Turbine Engines and Energy Principles

Objectives: Familiarity with turbojet, turbofan, turboshaft, turbpoppeller engines, including their operational principles, applications, and advantages. Turbojets are efficient at high speeds but less fuel-efficient at lower speeds, suited for military aircraft and supersonic transports. Turbofans offer better fuel efficiency and noise reduction, common in commercial aviation. Turboshaft engines are used in helicopters for vertical lift. Turbopropeller engines are ideal for regional flights, excelling at lower speeds.
Control Systems: Overview of Electronic Engine Control (FADEC), managing engine performance by optimizing fuel flow, regulating thrust, and monitoring health. These systems improve reliability and responsiveness.
Energy

• Potential Energy: Energy at rest, crucial for dynamics in flight phases.
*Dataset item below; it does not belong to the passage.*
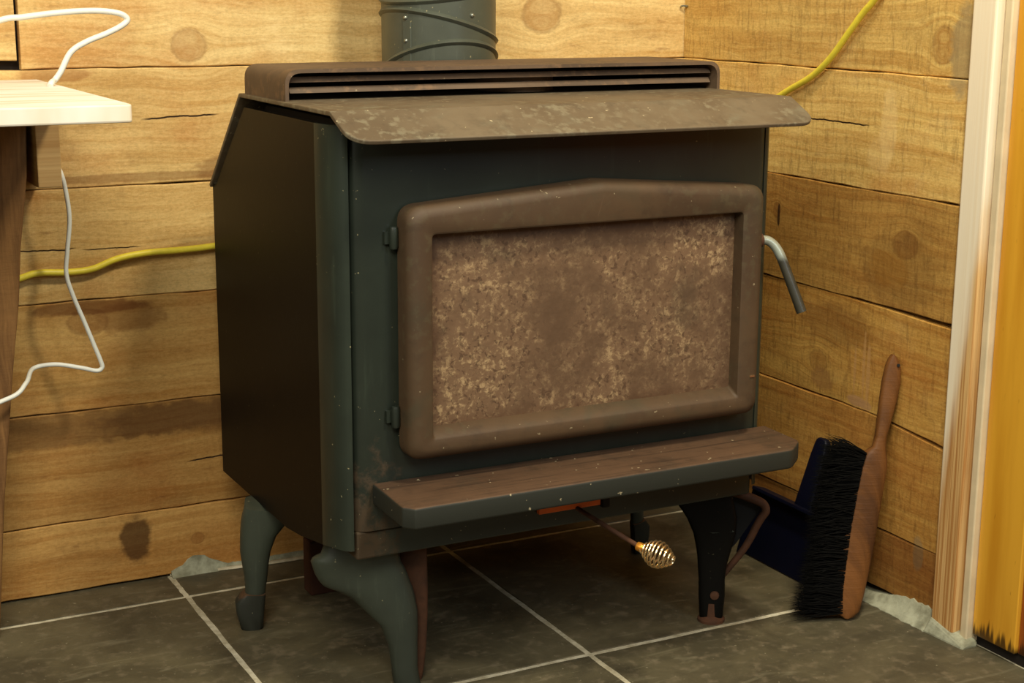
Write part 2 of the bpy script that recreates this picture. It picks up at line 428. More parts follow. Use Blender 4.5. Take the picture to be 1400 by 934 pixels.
# rough cement left along the foot of the walls
def fillet_strip(pts, nrm, hs, ws, seed):
    r = random.Random(seed); P = spline([Vector(p) for p in pts], 10); g = G(); rings = []
    nrm = Vector(nrm)
    for i, p in enumerate(P):
        t = i/(len(P)-1); h = hs(t)*r.uniform(.9, 1.1); wd = ws(t)*r.uniform(.93, 1.07)
        rings.append([p-nrm*.02+Vector((0, 0, -.003)), p-nrm*.02+Vector((0, 0, h)), p+nrm*.004+Vector((0, 0, h)), p+nrm*wd*.45+Vector((0, 0, h*.38)), p+nrm*wd+Vector((0, 0, .001)), p+nrm*wd+Vector((0, 0, -.003))])
    g.loft(rings); return g
fillet_strip([(XR, .56, 0), (XR, .3, 0), (XR, .05, 0), (XR, -.07, 0), (XR, -.146, 0)], (-1, 0, 0), lambda t: .020+.012*math.sin(t*9), lambda t: .024, 3).make('cement_fillet', M_MORTAR, floor, smooth=True)
g = G(); g.add([(.872, -.225, -.002), (.905, -.225, -.002), (.905, -.140, -.002), (.868, -.142, -.002), (.876, -.222, .006), (.905, -.222, .010), (.905, -.145, .030), (.878, -.148, .024)],
     [(0, 1, 2, 3), (4, 7, 6, 5), (0, 4, 5, 1), (1, 5, 6, 2), (2, 6, 7, 3), (3, 7, 4, 0)])
g.make('cement_fillet', M_MORTAR, floor, bevel=.005)
fillet_strip([(-.08, YB, 0), (.0, YB, 0), (.05, YB, 0), (.15, YB, 0), (.4, YB, 0), (.88, YB, 0)], (0, -1, 0), lambda t: .008+.022*math.exp(-((t-.12)/.07)**2), lambda t: .012, 5).make('cement_fillet', M_MORTAR, floor, smooth=True)
g = G(); g.tube([(-.081, .590, .001), (.05, .572, .001), (.16, .566, .001), (.4, .566, .001)], .006, 6, flat=.5); g.make('grout_smear', M_GROUT, floor, smooth=True)

# ------------------------------------------------------------------ walls of planks
g = G(); g.box(-1.75, XR+.06, YB+.022, YB+.06, -.02, 2.1); wall_back = struct(g.make('wall_back', M_GAP))
g = G(); g.box(XR+.022, XR+.06, -.20, YB+.05, -.02, 2.1); wall_right = struct(g.make('wall_right', M_GAP))
def plank(par, axis, u0, u1, z0, z1, mat, tone, seed, proud=0.0, bow0=None, bow1=None):
    r = random.Random(seed); n = max(6, int(abs(u1-u0)/.03)); rings = []
    def wave(sd):
        q = random.Random(sd); ph = [q.uniform(0, 6) for _ in range(3)]
        return lambda t: .0010*math.sin(t*7+ph[0])+.0008*math.sin(t*17+ph[1])+.0006*math.sin(t*41+ph[2])
    wa, wb = wave(seed*3+1), wave(seed*3+2)
    for i in range(n+1):
        t = i/n; u = u0+(u1-u0)*t
        a = z0+.0007+.5*wa(u*3)+r.uniform(-.0003, .0003)+(bow0(u) if bow0 else 0); b = z1-.0007+.5*wb(u*3)+r.uniform(-.0003, .0003)+(bow1(u) if bow1 else 0)
        d = proud+.0012*math.sin(u*4+seed); e = .0016
        prof = [(.020, a), (e-d, a), (-d, a+e), (-d-.0004, (a+b)/2), (-d, b-e), (e-d, b), (.020, b)]
        rings.append([(u, YB+p, q) if axis == 'x' else (XR+p, u, q) for p, q in prof])
    g = G(); g.loft(rings)
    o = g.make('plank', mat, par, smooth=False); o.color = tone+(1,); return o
rows = [(.003, .117), (.117, .297), (.297, .471), (.471, .645), (.645, .823), (.823, 1.0), (1.0, 1.178), (1.178, 1.352), (1.352, 1.53), (1.53, 1.71), (1.71, 1.89)]
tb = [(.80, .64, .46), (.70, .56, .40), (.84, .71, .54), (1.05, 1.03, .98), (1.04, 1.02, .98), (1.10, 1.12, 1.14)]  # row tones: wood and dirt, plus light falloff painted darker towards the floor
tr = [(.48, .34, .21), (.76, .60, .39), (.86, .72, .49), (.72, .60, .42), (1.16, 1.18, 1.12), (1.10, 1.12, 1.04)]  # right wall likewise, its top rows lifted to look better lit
for i, (a, b) in enumerate(rows):
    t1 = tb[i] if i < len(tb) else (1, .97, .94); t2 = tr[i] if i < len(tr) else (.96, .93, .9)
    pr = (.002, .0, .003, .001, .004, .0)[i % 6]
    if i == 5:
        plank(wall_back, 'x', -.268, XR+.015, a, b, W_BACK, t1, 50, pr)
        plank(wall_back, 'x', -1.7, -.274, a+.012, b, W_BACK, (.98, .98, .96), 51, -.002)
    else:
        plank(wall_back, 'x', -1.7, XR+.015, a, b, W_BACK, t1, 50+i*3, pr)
    b0 = b1 = None
    if i == 2: b0 = lambda u: -.016*max(0, min(1, (.04-u)/.2))**1.5; b1 = lambda u: -.008*max(0, min(1, (.05-u)/.2))
    if i == 1: b1 = lambda u: -.020*max(0, min(1, (.04-u)/.2))**1.5
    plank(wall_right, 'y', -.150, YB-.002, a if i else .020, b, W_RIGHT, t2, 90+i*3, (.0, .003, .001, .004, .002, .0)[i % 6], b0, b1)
# metal staple high in the corner
o = obj('staple', *(lambda q: (q.v, q.f))((lambda q: (q.tube([(.882, .583, .912), (.880, .577, .914), (.888, .572, .914), (.890, .580, .912)], .0016, 6), q)[1])(G())), M_STEEL)
o['label'] = 'tiny bright metal staple in the corner where the plank walls meet'; o['category'] = 'staple'

# ------------------------------------------------------------------ door and trim on the right
g = G(); g.box(.880, .93, -.194, -.148, .012, 2.1); t = struct(g.make('trim_1', W_STUD, bevel=.003))
g = G(); g.box(.889, .93, -.214, -.2005, .004, 2.1); t = struct(g.make('trim_2', M_STRIP, bevel=.002))
g = G(); g.box(.905, .910, -1.1, -.30, .018, 2.05); d = struct(g.make('door_1', M_DOORB, bevel=.002))
g = G(); g.box(.899, .910, -.2995, -.2155, .018, 2.05); g.make('door_board', M_DOOR, d, bevel=.0015)
g = G(); g.box(.911, .96, -1.2, -.19, -.001, 2.1); struct(g.make('wall_right_backing', M_GAP)).name = 'gap_shade_panel'  # dark panel added to paint the shade in the gaps around the door

# ------------------------------------------------------------------ wood stove
stove = thing('wood_stove', 'rusty green-black cast iron wood stove on curved legs in the corner', 'wood stove', (.33, .25, 0))
# firebox core
core = [(.018, .207), (.49, .207), (.49, .648), (.338, .780), (.018, .780)]
g = G(); g.prism(core, YZ, .022, .640); g.make('firebox', M_INNER, stove)
# front plate with rolled edges
fp = []
for k in range(7):
    a = math.pi/2*k/6; fp.append((.034-.021*math.cos(a), .022-.022*math.sin(a)))
for k in range(7):
    a = math.pi/2*k/6; fp.append((.638+.021*math.sin(a), .022-.022*math.cos(a)))
fp += [(.650, .03), (.016, .03)]
g = G(); g.prism(fp, XY, .246, .787); g.make('front_plate', M_PAINT, stove, smooth=True)
g = G(); g.box(.016, .648, .004, .45, .2065, .2455); g.make('base', M_PAINT, stove, bevel=.003)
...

• Kinetic Energy: Energy in motion, important during takeoff, climb, cruise, or landing.
  Newton's Laws of Motion

1. First Law: Objects remain at rest or in motion unless acted on.

2. Second Law: Force equals mass times acceleration (F = ma).

3. Third Law: For every action, there is an equal and opposite reaction, seen in thrust generation.
   Bernoulli's Principle

• Describes pressure changes in fluid flow and is essential for lift generation.
  Boyle’s & Charles’ Law

• Boyle's Law: Volume inversely varies with pressure, vital for engine performance at altitudes.

• Charles’ Law: Volume directly varies with temperature, affecting combustion efficiency.
  Work, Power, and Torque

1. Work: Force applied over a distance (W = F x d).

2. Power: Work done over time (P = Work / Time).

3. Torque: Force causing rotation, necessary for engine components.
   Calculations Examples

• Potential Energy: PE = Weight x Height.

• Kinetic Energy: KE = 0.5 x Mass x Velocity².